A little background: I came to Fort Wayne in 1998 from Massachusetts where I had lived in two college towns (although not simultaneously) for about 12 years.

College towns in western Massachusetts are not big on ostentatious holiday observances. A bystander or driver-by who likes to see Christmas lights on houses is hard-pressed to find examples of that holiday custom. I think I got five trick-or-treaters the entire time I lived there.

In the college towns of western Massachusetts, some people would rather be seen publically protesting a holiday (Columbus Day, especially) than be seen publicly embracing the trappings of one.

It wasn’t long after my arrival in Fort Wayne that I realized how different the Summit City is in this regard.

All holidays are loved unconditionally in Fort Wayne and each is celebrated to the hilt.

The first two neighborhoods I lived in here were Waynedale and Oakdale. Before I moved to Southwood Park in September of 2013, I thought I’d experienced the height of Hoosier Halloween hysteria.
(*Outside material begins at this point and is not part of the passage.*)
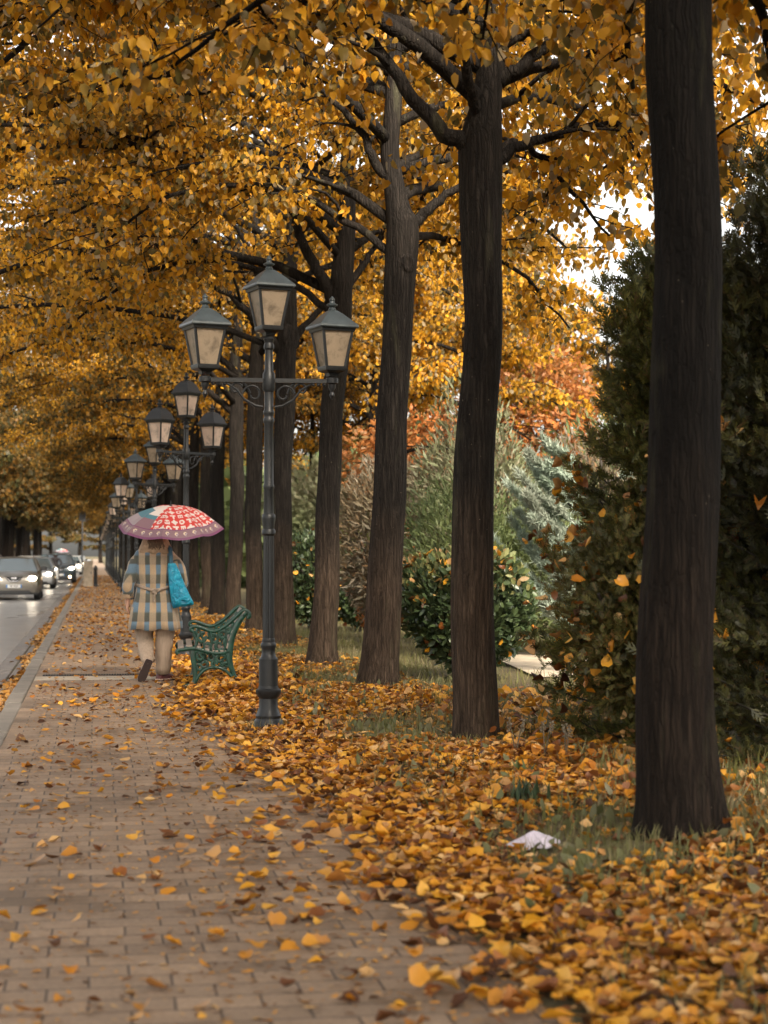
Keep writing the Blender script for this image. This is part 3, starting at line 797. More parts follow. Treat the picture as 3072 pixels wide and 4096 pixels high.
while y < 300:
    c = copy_tree(far0); c.location = (-8.8 + rs.uniform(-.5, .6), y, 0); c.rotation_euler.z = rs.uniform(0, 6.28)
    s = rs.uniform(1.3, 1.6) * (1 if y < 105 else 1.3); c.scale = (s, s, s)
    y += 6.3 if y < 130 else 10; k += 1
far0['label'] = 'dark brown-leaved tree in the row across the road, left of the cars'
for o in list(scene.objects):
    if o.get('group') == 'dark trees across the road': o['label'] = far0['label']
# yellow-leaved trees farther back closing the street
endt = linden('street_end_tree', [(0, 0, -.08, .3), (0, 0, 2, .26), (.1, 0, 5, .2), (0, 0, 12, .05)], [],
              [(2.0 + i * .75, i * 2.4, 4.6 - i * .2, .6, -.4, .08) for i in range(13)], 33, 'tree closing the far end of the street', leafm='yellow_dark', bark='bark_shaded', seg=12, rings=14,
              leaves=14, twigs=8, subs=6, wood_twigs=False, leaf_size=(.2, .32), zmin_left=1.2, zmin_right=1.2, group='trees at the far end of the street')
spots = [(-3, 370), (1, 345), (-8, 345), (-14, 330), (-22, 300), (-30, 330), (10, 330), (20, 340), (-20, 380), (4, 420), (14, 300), (-38, 290)]
for i, (x, yy) in enumerate(spots):
    c = endt if i == 0 else copy_tree(endt)
    c.location = (x, yy, 0); c.rotation_euler.z = i * 1.3; c.scale = (1.3,) * 3
    c['label'] = 'hazy brown tree closing the far end of the street'

# ------------------------------------------------------------------ park shrubs and conifers
def blob_shrub(name, loc, rad, H, mat, n, size, tpl, seed, label, cat='shrub', zlow=.1, profile=None, up=.5, wid=None, core=True, stem_mat='twig', squash=1.0, litter=0, top_mat=None, lumps=10, litter_low=.55):
    """shrub: stems plus leaves spread through the outer half of a lumpy volume"""
    rs = np.random.RandomState(seed)
    root = empty(name, loc, 0, label, cat)
    st = MB()
    for i in range(7):
        a = rs.uniform(0, 6.28); q = limb_path(rs, (rs.uniform(-.1, .1), rs.uniform(-.1, .1), -.05), a, H * .85, 1.35, rs.uniform(.6, 1.2), 6, .2)
        q[:, :2] *= min(1, rad / (H * .6))
        st.tube(q, np.linspace(.035, .012, 6), 6)
    st.build('stems', M[stem_mat], root)
    lc = rs.normal(0, 1, (lumps, 3)); lc = unit(lc); lc[:, 2] = abs(lc[:, 2]); la = rs.uniform(.12, .38, lumps)
    def pts(n, lo=.55, hi=1.0):
        d = unit(rs.normal(size=(n, 3)))
        rr = 1 + (la[None] * np.exp(-((d[:, None, :] - lc[None]) ** 2).sum(2) * 5)).sum(1) - .18
        s = rs.uniform(lo ** 2, hi ** 2, n) ** .5 * rr
        p = np.stack([d[:, 0] * rad * s, d[:, 1] * rad * s * squash, H * .5 + d[:, 2] * H * .5 * s], 1)
        if profile is not None:
            f = np.clip(p[:, 2] / H, 0, 1); g = np.interp(f, *profile); p[:, 0] *= g; p[:, 1] *= g
        return p, d
    p, d = pts(n)
    k = p[:, 2] > zlow + rs.uniform(-.05, .1, n)
    p, d = p[k], d[k]
    T = d * .8 + rs.normal(0, .6, p.shape) + np.array([0, 0, up]); N = d + rs.normal(0, .6, p.shape) + np.array([0, 0, .3])
    S = rs.uniform(size[0], size[1], len(p))
    if top_mat:
        tsel = (p[:, 2] > H * .62) & (rs.rand(len(p)) < np.clip((p[:, 2] / H - .55) * 2.4, 0, .9))
        np_mesh('lit_leaves', *scatter(tpl, p[tsel], T[tsel], N[tsel], S[tsel] * 1.05), M[top_mat], root)  # leaves near the top painted lighter as if lit
        p, d, T, N, S = p[~tsel], d[~tsel], T[~tsel], N[~tsel], S[~tsel]
    np_mesh('foliage', *scatter(tpl, p, T, N, S), M[mat], root)
    if litter:
        p, d = pts(litter, .95, 1.06)
        k = (p[:, 2] > H * litter_low) | (rs.rand(litter) < .25)
        p, d = p[k], d[k]
        n2 = len(p)
        o = np_mesh('caught_leaves', *scatter(T_LEAF, p, rand_unit(rs, n2), d + np.array([0, 0, .7]) + rs.normal(0, .3, (n2, 3)), rs.uniform(.06, .1, n2), (rs.uniform(-.5, 1, n2), rs.uniform(-.3, .8, n2))), M['litter'], root)
        tag(o, kind='stuff')
    return root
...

But nothing could have prepared me for the way Halloween had achieved its quintessence in Southwood Park.

In Southwood Park, Halloween is like a block party that goes on for blocks and blocks.

It’s a blocks party.

Some homeowners transform their front yards into theme park-style attractions. Others haul out their grills and their coolers.

If you are a parent who looks hungry or thirsty or otherwise unfulfilled in life, you can expect to be offered a beer or a brat.

Diabolically decorated cars cruise around. Adults tend to be as extravagantly costumed as the kids.

There are moments you can look up and look around at seas of people in every direction.

It’s nuts in the best sense of the word.

It goes without saying that many of the families that participate in all this come from outside Southwood Park.

Some neighborhood residents are annoyed by that aspect of things. Some, like myself, adopt a “more-equals-merrier” mindset.

A Southwood Park Halloween isn’t for everybody. There are those of us who do not care to “look up and look around at seas of people in every direction.”

I get it and I respect it.

As for me, I didn’t really understand the adult appeal of Halloween until I moved here.

Halloween in Southwood Park is an annual opportunity for me to be comprehensively neighborly.

It’s like a town hall meeting – minus zoning squabbles, plus plastic fangs.

And it’s one of my favorite nights of the year.